- Rows from a 3D scene dataset:
○ ○ ○ ○ ○
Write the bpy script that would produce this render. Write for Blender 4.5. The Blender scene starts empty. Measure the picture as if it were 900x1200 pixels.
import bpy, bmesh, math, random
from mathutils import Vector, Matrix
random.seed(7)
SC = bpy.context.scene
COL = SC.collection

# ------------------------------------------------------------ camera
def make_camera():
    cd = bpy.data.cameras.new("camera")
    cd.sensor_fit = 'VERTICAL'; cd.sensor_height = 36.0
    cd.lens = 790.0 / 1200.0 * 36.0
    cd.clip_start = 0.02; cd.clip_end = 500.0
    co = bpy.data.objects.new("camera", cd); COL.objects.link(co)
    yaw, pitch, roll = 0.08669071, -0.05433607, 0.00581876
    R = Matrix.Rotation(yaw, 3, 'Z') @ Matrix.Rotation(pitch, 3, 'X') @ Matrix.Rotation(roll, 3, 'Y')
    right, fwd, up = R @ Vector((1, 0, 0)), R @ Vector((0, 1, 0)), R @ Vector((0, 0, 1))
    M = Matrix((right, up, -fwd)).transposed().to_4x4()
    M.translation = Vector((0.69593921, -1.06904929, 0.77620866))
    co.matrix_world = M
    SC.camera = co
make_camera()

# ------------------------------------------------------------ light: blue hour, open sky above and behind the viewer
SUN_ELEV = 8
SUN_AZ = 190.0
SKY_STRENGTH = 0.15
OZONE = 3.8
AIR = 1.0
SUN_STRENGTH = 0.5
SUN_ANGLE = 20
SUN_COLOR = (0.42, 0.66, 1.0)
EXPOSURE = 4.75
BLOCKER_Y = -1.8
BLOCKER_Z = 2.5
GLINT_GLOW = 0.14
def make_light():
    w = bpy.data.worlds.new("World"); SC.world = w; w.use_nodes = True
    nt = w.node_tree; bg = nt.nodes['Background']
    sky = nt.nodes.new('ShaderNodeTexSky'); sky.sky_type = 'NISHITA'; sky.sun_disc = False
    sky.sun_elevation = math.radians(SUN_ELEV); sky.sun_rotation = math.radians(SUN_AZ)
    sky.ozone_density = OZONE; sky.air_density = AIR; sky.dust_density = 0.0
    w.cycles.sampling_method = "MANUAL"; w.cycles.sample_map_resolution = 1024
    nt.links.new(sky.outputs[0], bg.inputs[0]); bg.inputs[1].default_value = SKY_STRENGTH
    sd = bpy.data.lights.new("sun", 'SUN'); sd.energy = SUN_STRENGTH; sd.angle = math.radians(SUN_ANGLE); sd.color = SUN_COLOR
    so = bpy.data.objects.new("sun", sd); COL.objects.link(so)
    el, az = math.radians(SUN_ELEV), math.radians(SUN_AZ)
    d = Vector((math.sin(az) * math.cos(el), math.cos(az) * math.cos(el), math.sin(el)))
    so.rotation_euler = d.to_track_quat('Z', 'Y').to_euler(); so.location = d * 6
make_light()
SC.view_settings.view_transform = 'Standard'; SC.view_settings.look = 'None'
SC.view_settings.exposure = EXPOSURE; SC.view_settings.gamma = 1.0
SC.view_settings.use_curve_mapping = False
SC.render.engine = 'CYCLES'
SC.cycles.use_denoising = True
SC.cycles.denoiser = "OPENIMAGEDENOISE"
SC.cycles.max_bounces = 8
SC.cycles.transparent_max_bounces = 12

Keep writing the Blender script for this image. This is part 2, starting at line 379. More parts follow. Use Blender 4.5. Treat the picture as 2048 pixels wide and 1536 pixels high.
○ ○ ○ ○ ○
- Task description:
Print out the whole listing exactly as it appears.

- Completed task:
Write the bpy script that would produce this render. Write for Blender 4.5. The Blender scene starts empty. Measure the picture as if it were 900x1200 pixels.
import bpy, bmesh, math, random
from mathutils import Vector, Matrix
random.seed(7)
SC = bpy.context.scene
COL = SC.collection

# ------------------------------------------------------------ camera
def make_camera():
    cd = bpy.data.cameras.new("camera")
    cd.sensor_fit = 'VERTICAL'; cd.sensor_height = 36.0
    cd.lens = 790.0 / 1200.0 * 36.0
    cd.clip_start = 0.02; cd.clip_end = 500.0
    co = bpy.data.objects.new("camera", cd); COL.objects.link(co)
    yaw, pitch, roll = 0.08669071, -0.05433607, 0.00581876
    R = Matrix.Rotation(yaw, 3, 'Z') @ Matrix.Rotation(pitch, 3, 'X') @ Matrix.Rotation(roll, 3, 'Y')
    right, fwd, up = R @ Vector((1, 0, 0)), R @ Vector((0, 1, 0)), R @ Vector((0, 0, 1))
    M = Matrix((right, up, -fwd)).transposed().to_4x4()
    M.translation = Vector((0.69593921, -1.06904929, 0.77620866))
    co.matrix_world = M
    SC.camera = co
make_camera()

# ------------------------------------------------------------ light: blue hour, open sky above and behind the viewer
SUN_ELEV = 8
SUN_AZ = 190.0
SKY_STRENGTH = 0.15
OZONE = 3.8
AIR = 1.0
SUN_STRENGTH = 0.5
SUN_ANGLE = 20
SUN_COLOR = (0.42, 0.66, 1.0)
EXPOSURE = 4.75
BLOCKER_Y = -1.8
BLOCKER_Z = 2.5
GLINT_GLOW = 0.14
def make_light():
    w = bpy.data.worlds.new("World"); SC.world = w; w.use_nodes = True
    nt = w.node_tree; bg = nt.nodes['Background']
    sky = nt.nodes.new('ShaderNodeTexSky'); sky.sky_type = 'NISHITA'; sky.sun_disc = False
    sky.sun_elevation = math.radians(SUN_ELEV); sky.sun_rotation = math.radians(SUN_AZ)
    sky.ozone_density = OZONE; sky.air_density = AIR; sky.dust_density = 0.0
    w.cycles.sampling_method = "MANUAL"; w.cycles.sample_map_resolution = 1024
    nt.links.new(sky.outputs[0], bg.inputs[0]); bg.inputs[1].default_value = SKY_STRENGTH
    sd = bpy.data.lights.new("sun", 'SUN'); sd.energy = SUN_STRENGTH; sd.angle = math.radians(SUN_ANGLE); sd.color = SUN_COLOR
    so = bpy.data.objects.new("sun", sd); COL.objects.link(so)
    el, az = math.radians(SUN_ELEV), math.radians(SUN_AZ)
    d = Vector((math.sin(az) * math.cos(el), math.cos(az) * math.cos(el), math.sin(el)))
    so.rotation_euler = d.to_track_quat('Z', 'Y').to_euler(); so.location = d * 6
make_light()
SC.view_settings.view_transform = 'Standard'; SC.view_settings.look = 'None'
SC.view_settings.exposure = EXPOSURE; SC.view_settings.gamma = 1.0
SC.view_settings.use_curve_mapping = False
SC.render.engine = 'CYCLES'
SC.cycles.use_denoising = True
SC.cycles.denoiser = "OPENIMAGEDENOISE"
SC.cycles.max_bounces = 8
SC.cycles.transparent_max_bounces = 12

Keep writing the Blender script for this image. This is part 2, starting at line 379. More parts follow. Use Blender 4.5. Treat the picture as 2048 pixels wide and 1536 pixels high.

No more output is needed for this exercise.